■ WHAT TO PRODUCE ■
Show all lines of the listing that hold the word "from".

**** DATASET EXCERPT

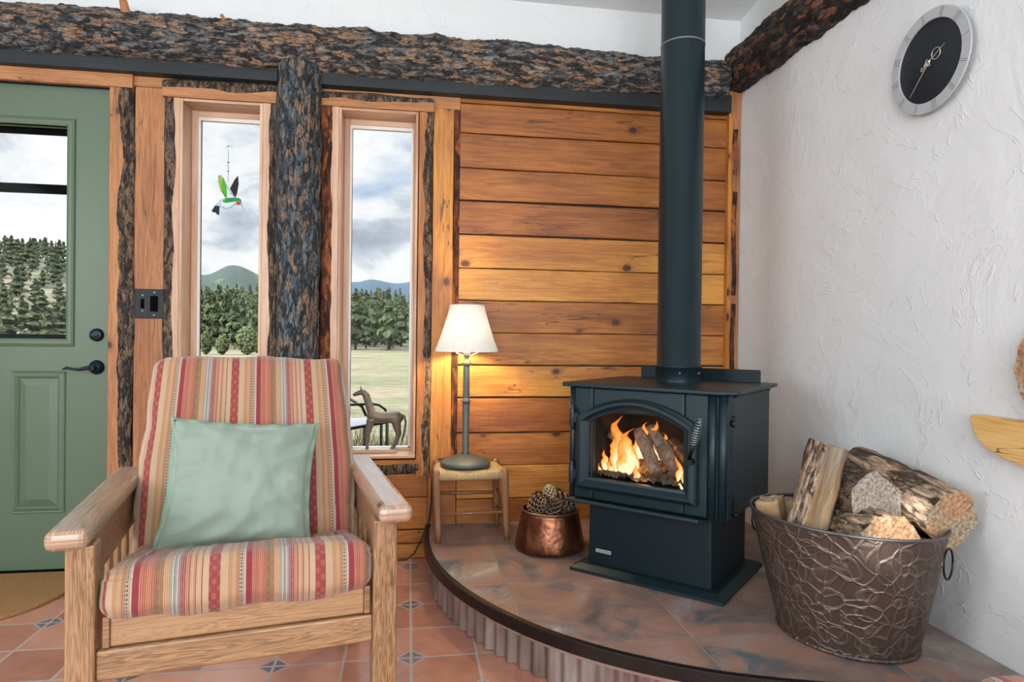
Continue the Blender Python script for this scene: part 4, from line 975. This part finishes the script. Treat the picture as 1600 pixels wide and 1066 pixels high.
# ================================================================== LOG BASKET
BA = -1.053; BC = Vector((1.256, -1.258, ZH)); Hb = .347
bas = empty('log_basket', BC, BA, 'oval embossed brown metal tub filled with firewood on the hearth', 'tub')
b = MB(); off = Vector((1.266-1.256, -1.264+1.258, 0)); off.rotate(Matrix.Rotation(-BA, 3, 'Z'))
def wall(s_in):
    def f(u, v):
        a = 2*PI*u; g = v+.015*math.sin(PI*v)*2
        A = .188+(.266-.188)*g-s_in; B = .163+(.218-.163)*g-s_in
        return (off.x*(1-v)+A*math.cos(a), off.y*(1-v)+B*math.sin(a), .003+(Hb-.003)*v)
    return f
b.grid(wall(0), 120, 40, closeu=True, uvf=lambda u, v: (u, v*.35)); b.build('tub_wall', 'embossed_tin', bas)
b = MB(); b.grid(lambda u, v: wall(.004)(1-u, v), 96, 10, closeu=True)
s = b.add([wall(.004)(k/96, .02) for k in range(96)]); b.face([s+k for k in range(96)]); b.build('tub_lining', 'tin_rim', bas)
b = MB(); pts = [Vector(wall(.0)(k/96, 1.)) for k in range(97)]; b.tube(pts, .0045, 8, cap=False); b.build('tub_rim', 'tin_rim', bas)
b = MB(); pts = [Vector(wall(-.001)(k/96, .0))+Vector((0, 0, .004)) for k in range(97)]; b.tube(pts, .005, 8, cap=False); b.build('bottom_bead', 'embossed_tin', bas)
for sg, a in ((1, 0), (-1, PI)):
    b = MB(); e = Vector(wall(0)(a/2/PI, .93)); d = Vector((sg, 0, 0))
    b.tube([e+Vector((sg*.006+.012*sg*math.sin(PI*k/16)*0+sg*.004, .032*math.cos(2*PI*k/32), -.045+.040*math.sin(2*PI*k/32+PI/2*0)+.0)) for k in range(33)], .0028, 8)
    b.build('ring_handle', 'black_metal', bas)

def firewood(name, p0, p1, prof, roll, label, seed, barkm='birch_bark', group=None, facem='split_face', rough=.006, endm='log_end'):
    """prof: list of (angle_deg, radius, is_bark) round the section"""
    b = MB(); p0, p1 = Vector(p0), Vector(p1); d = (p1-p0).normalized(); ref = Vector((0, 0, 1)) if abs(d.z) < .9 else Vector((0, 1, 0))
    a = d.cross(ref).normalized(); c_ = d.cross(a); L = (p1-p0).length; nv = int(L/.008)
    # resample the outline
    pts = []
    for i in range(len(prof)):
        a0, r0, k0 = prof[i]; a1, r1, k1 = prof[(i+1) % len(prof)]
        x0, y0 = r0*math.cos(R(a0)), r0*math.sin(R(a0)); x1, y1 = r1*math.cos(R(a1)), r1*math.sin(R(a1))
        if k0:
            da = (a1-a0) % 360; n = max(2, int(da/8))
            for j in range(n): t_ = j/n; aa = R(a0+da*t_); r_ = r0+(r1-r0)*t_; pts.append((r_*math.cos(aa), r_*math.sin(aa), 1))
        else:
            n = max(2, int(math.hypot(x1-x0, y1-y0)/.008))
            for j in range(n): t_ = j/n; pts.append((x0+(x1-x0)*t_, y0+(y1-y0)*t_, 0))
    nu = len(pts); cr_, sr = math.cos(roll), math.sin(roll)
    frame = Matrix((a, c_, d)).transposed()
    def f(u, v):
        i = int(round(u*nu)) % nu; x, y, k = pts[i]; X, Y = x*cr_-y*sr, x*sr+y*cr_
        n_ = fbm(Vector((x*30+seed, y*30, v*L*(9 if k else 7))), 5)*(rough*1.2 if k else rough)
        l_ = math.hypot(X, Y)+1e-6; X += X/l_*n_; Y += Y/l_*n_
        e = .006*fbm(Vector((x*25, y*25, seed+7)), 3) if v in (0, 1) else 0
        return (X, Y, L*v+e)
    b.grid(f, nu, nv, closeu=True, m=lambda i, j: 1 if pts[i][2] else 0)
    for v, rev in ((0, 1), (1, 0)):
        c0 = b.add([(sum(p[0]*cr_-p[1]*sr for p in pts)/nu, sum(p[0]*sr+p[1]*cr_ for p in pts)/nu, L*v)]); base = 0 if v == 0 else (nv-1)*nu
        for i in range(nu):
            idx = (c0, base+i, base+(i+1) % nu); b.face(idx if not rev else idx[::-1], None, 2, False)
    o = b.build(name, [facem, barkm, endm])
    mm = frame.to_4x4(); mm.translation = p0; o.matrix_world = mm
    return tag(o, label, 'log', 'firewood in the oval tub')
def bpt(px, py, Y): return at(px, py, Y)
firewood('firewood_log', (1.125, -1.235, .31), (1.225, -1.245, .702), [(-45, .062, 1), (60, .064, 0), (140, .052, 0), (230, .058, 1)], R(-15), 'tall split log with peeling bark standing upright at the left of the tub', 2)
firewood('firewood_log', (1.315, -1.345, .560), (1.345, -1.05, .535), [(95, .090, 1), (262, .086, 0), (300, .055, 0), (350, .084, 0), (40, .068, 0)], R(0), 'wedge log with rough grey cut end facing out in the middle of the tub', 5, 'bark_trim', endm='log_end_grey')
firewood('firewood_log', (1.455, -1.44, .528), (1.440, -1.08, .590), [(95, .085, 1), (235, .080, 0), (300, .084, 0), (10, .088, 0), (50, .070, 0)], R(70), 'largest split log with papery bark lying along the wall side of the tub', 8)
firewood('firewood_log', (1.270, -1.44, .462), (1.30, -1.10, .44), [(180, .085, 1), (0, .085, 0)], R(8), 'half-round log with sawn tan end low at the front rim of the tub', 11)
firewood('firewood_log', (1.165, -1.10, .30), (1.125, -1.085, .51), [(0, .05, 0), (90, .045, 0), (180, .05, 0), (270, .045, 0)], 0, 'pale split stick standing at the far left inside the tub', 14, facem='cut_wood', rough=.002)
firewood('firewood_log', (1.385, -1.47, .445), (1.37, -1.12, .42), [(170, .035, 1), (330, .033, 0), (60, .035, 0)], 0, 'small dark barked branch log wedged under the largest log', 17)
firewood('firewood_log', (1.20, -1.09, .28), (1.185, -1.06, .50), [(0, .045, 0), (110, .04, 1), (230, .045, 0)], 0, 'short dark log deep behind the tall split log in the tub', 21, 'inner_bark')

# ================================================================== CLOCK
WR = Matrix(((0, 0, -1, XW-.0), (-1, 0, 0, 0), (0, 1, 0, 0), (0, 0, 0, 1)))
clk = empty('wall_clock', (XW, -1.226, 1.855), 0, 'round wall clock with dark face and silver roman numeral ring', 'clock')
CX = Matrix(((0, 0, -1, 0), (-1, 0, 0, 0), (0, 1, 0, 0), (0, 0, 0, 1)))
CR = .154
b = MB(); b.lathe([(0, .004), (.125, .004), (.125, .0245), (.123, .0255), (0, .0255)], 96, xf=CX); b.build('clock_face', 'clock_face', clk)
b = MB()
gaps = 12
b.lathe([(.1215, .026), (CR, .026), (CR, .030), (CR-.001, .031), (.1225, .031), (.1215, .030), (.1215, .026)], 144, xf=CX, smooth=False)
ringo = b.build('numeral_ring', 'silver', clk)
b = MB(); b.lathe([(.10, .0), (.10, .006)], 48, xf=CX); b.build('standoff', 'silver', clk)
rom = {12: 'XII', 1: 'I', 2: 'II', 3: 'III', 4: 'IIII', 5: 'V', 6: 'VI', 7: 'VII', 8: 'VIII', 9: 'IX', 10: 'X', 11: 'XI'}
def stroke(th, x0, x1):
    """engraved line from inner radius at lateral x0 to outer radius at lateral x1"""
    xf = CX @ RZ(-th)
    p = [(x0-.0008, .1235, .0313), (x0+.0008, .1235, .0313), (x1+.0008, .1525, .0313), (x1-.0008, .1525, .0313)]
    s = b.add(p, xf); b.face((s, s+1, s+2, s+3)); s = b.add([(q[0], q[1], .0309) for q in p], xf)
for h_, tx in rom.items():
    b = MB(); th = R(50+30*h_); wd = {'I': .005, 'V': .010, 'X': .010}; tot = sum(wd[c] for c in tx); x = -tot/2
    for c in tx:
        w_ = wd[c]
        if c == 'I': stroke(th, x+w_/2, x+w_/2)
        elif c == 'V': stroke(th, x+w_/2, x+.001); stroke(th, x+w_/2, x+w_-.001)
        else: stroke(th, x+.001, x+w_-.001); stroke(th, x+w_-.001, x+.001)
        x += w_
    b.build('roman_numeral', 'engraving', ringo)
def hand(name, th, L, parts):
    b = MB(); xf = CX @ RZ(-th) @ T(0, 0, .028)
    b.prism([(-.0018, .01), (.0018, .01), (.0006, L), (-.0006, L)], .0012, xf=xf)
    for kind, y, r_ in parts:
        if kind == 'ring': b.tube([(r_*math.cos(2*PI*k/28), y+r_*math.sin(2*PI*k/28), .0006) for k in range(29)], .0014, 6, xf=xf, cap=False)
        if kind == 'bar': b.prism([(-.0014, y), (.0014, y), (.0014, y+r_), (-.0014, y+r_)], .0012, xf=xf)
        if kind == 'hook':
            b.tube([(r_*math.cos(PI*k/12+PI), y+r_*math.sin(PI*k/12+PI), .0006) for k in range(13)], .0012, 6, xf=xf)
        if kind == 'star':
            for k in range(4): b.prism([(-.0008, -r_), (.0008, -r_), (.0008, r_), (-.0008, r_)], .0012, xf=xf @ T(0, y, 0) @ RZ(PI*k/4))
    b.build(name, 'clock_hand', clk)
hand('minute_hand', R(222), .112, [('ring', .006, .006), ('bar', -.008, .02)])
hand('hour_hand', R(62), .066, [('ring', .030, .0165), ('bar', -.03, .045), ('hook', -.002, .012), ('star', -.031, .007), ('ring', -.014, .0055)])
b = MB(); b.lathe([(0, .033), (.004, .032), (.005, .028)], 16, xf=CX); b.build('hand_hub', 'clock_hand', clk)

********

■ EXERCISE ANSWER ■
Continue the Blender Python script for this scene: part 4, from line 975. This part finishes the script. Treat the picture as 1600 pixels wide and 1066 pixels high.
    """engraved line from inner radius at lateral x0 to outer radius at lateral x1"""